Spanish Film Festival - Barrie Pattison jumps on board THE REALM (Rodrigo Sorogoyen)

The new El reino/The Realm  comes from the team of director Rodrigo Sorogoyen and star Antonio de la Torre who have already turned out the excellent thriller Que Dios nos perdone/May God Save Us. 

I don’t like the current film as much as its predecessor, mainly because it is rooted in a fictionalised political scandal which is supposed to rouse our indignation but never convinces us that it’s anything more that the writers’ imaginings - which is not to say such chicanery doesn’t exist.
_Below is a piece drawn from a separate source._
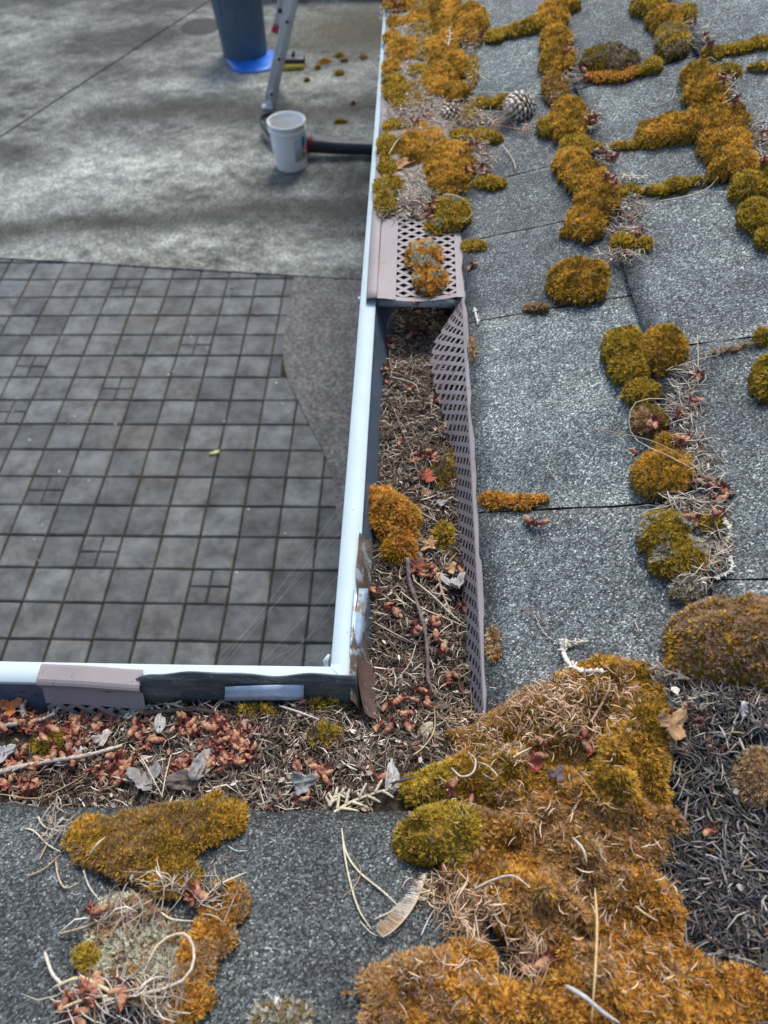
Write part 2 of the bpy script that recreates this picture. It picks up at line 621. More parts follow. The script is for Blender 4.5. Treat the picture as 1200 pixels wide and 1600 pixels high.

El Reino begins with de la Torre in a steadicam traveling from a peaceful beach into an up-market restaurant where the politicians are having a party - much good fellowship and expression of confidence. We learn that one of their large scale scandals may have come to light. As the film progresses, one by one the characters confront de la Torre, who is on screen most of the two hour plus running time, trying to protect their own tails or the collective tail of their in power political party.

De la Torre moves from being their fixer to someone who is prepared to tear the whole thing down, through charged conversations, power boat parties, meetings where there isn’t a chair for him to sit at the table and Police with a warrant who spot the computer stick he tries to hide in his shoe. Associates find the voice recorder he has used with an angry fellow conspirator who is afraid of voice recorders. 

Antonio de la Torre, The Realm
De la Torre’s marriage breaks up, involving him making off with the family fortune, partly belonging to his teenage daughter, to finance a quest for incriminating material that he finally (at this stage interest is picking up) has to burgle in person from a pot party a colleague’s under age daughter is throwing at home. De La Torre’s support dwindles to one elderly lawyer friend and there’s some menacing high speed highway action in the dark and a live-on-air confrontation with newslady Bárbara Lennie who he dismisses as the instrument of her network employers but, pulling out her control room ear piece, proves able to give as good as she gets.

The wide screen, wide angle filming is super pro, even with the couple of short washed out sequences and the cast from the always admirable De La Torre downwards are top flight performers grabbing opportunities they usually don’t get in supporting roles in Spanish films. 

I rather wish I liked this film more.